TARHEEL SLIM

                          






                      

Uno de los artistas que aparece en nuestro anterior post es TARHEEL SLIM, también conocido como Alden Bunn , no es un nombre de los mas populares en el universo bluesero pues después de sus inicios ,se dedicó principalmente al R&B junto con su mujer conocida como Little Ann ,  os presentamos su biografía , que escribe de Bill Dahl  en el portal :

http://www.allmusic.com/



Artist Biography by Bill Dahl

Talk about a versatile musician: Alden Bunn (aka Tarheel Slim) recorded in virtually every postwar musical genre imaginable. Lowdown blues, gospel, vocal group R&B, poppish duets, even rockabilly weren't outside the sphere of his musicianship. However, spirituals were Bunn's first love. While still in North Carolina during the early '40s, the guitarist worked with the Gospel Four and then the Selah Jubilee Singers, who recorded for Continental and Decca. Bunn and Thurman Ruth broke away in 1949 to form their own group, the Jubilators. During a single day in New York in 1950, they recorded for four labels under four different names!

One of those labels was Apollo, who convinced them to go secular. That's basically how the Larks, one of the seminal early R&B vocal groups whose mellifluous early-'50s Apollo platters rank with the era's best, came to be. Bunn sang lead on a few of their bluesier items ("Eyesight to the Blind," for one), as well as doing two sessions of his own for the firm in 1952 under the name of Allen Bunn. As Alden Bunn, he encored on Bobby Robinson's Red Robin logo the next year. Bunn also sang with another R&B vocal group, the Wheels. And coupled with his future wife, Anna Sanford, Bunn recorded as the Lovers; "Darling It's Wonderful," their 1957 duet for Aladdin's Lamp subsidiary, was a substantial pop seller. (Ray Ellis did the arranging.)

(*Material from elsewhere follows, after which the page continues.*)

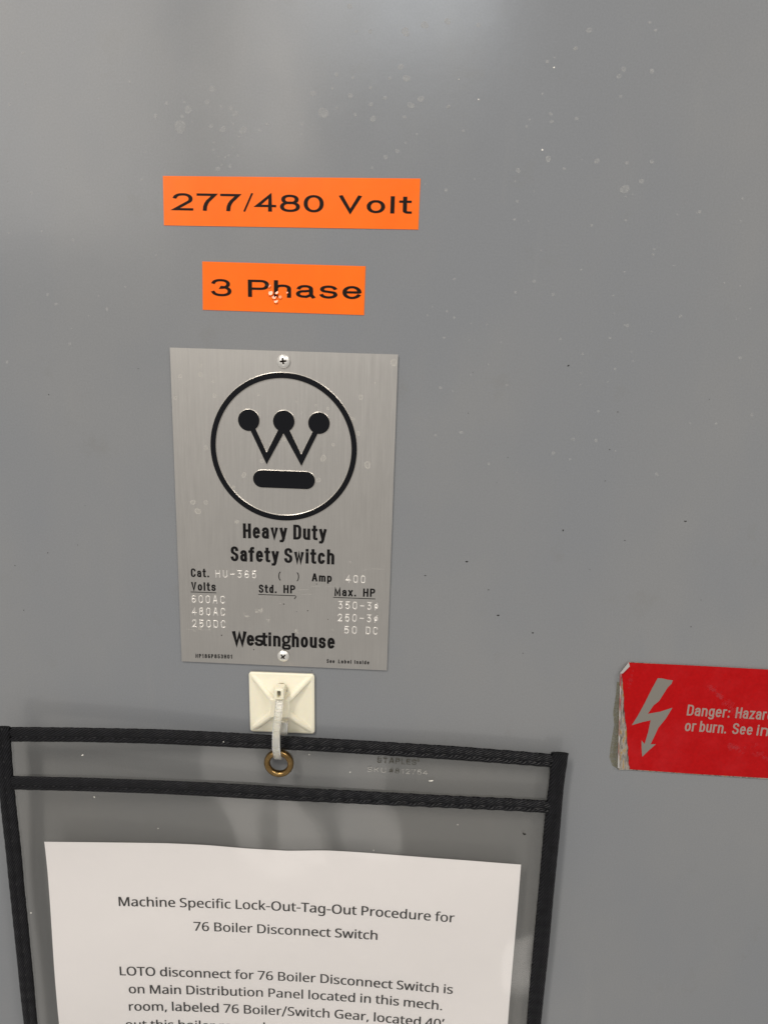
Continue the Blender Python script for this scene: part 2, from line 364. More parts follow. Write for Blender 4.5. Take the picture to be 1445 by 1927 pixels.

Tarheel Slim made his official entrance in 1958 with his wife, now dubbed Little Ann, in a duet format for Robinson's Fire imprint ("It's Too Late," "Much Too Late"). Then old Tarheel came out of the gate like his pants were on fire with a pair of rockabilly raveups of his own, "Wildcat Tamer" and "No. 9 Train," with Jimmy Spruill on blazing lead guitar. After a few years off the scene, Tarheel Slim made a bit of a comeback during the early '70s, with an album for Pete Lowry's Trix logo that harked back to Bunn's Carolina blues heritage. It would prove his last.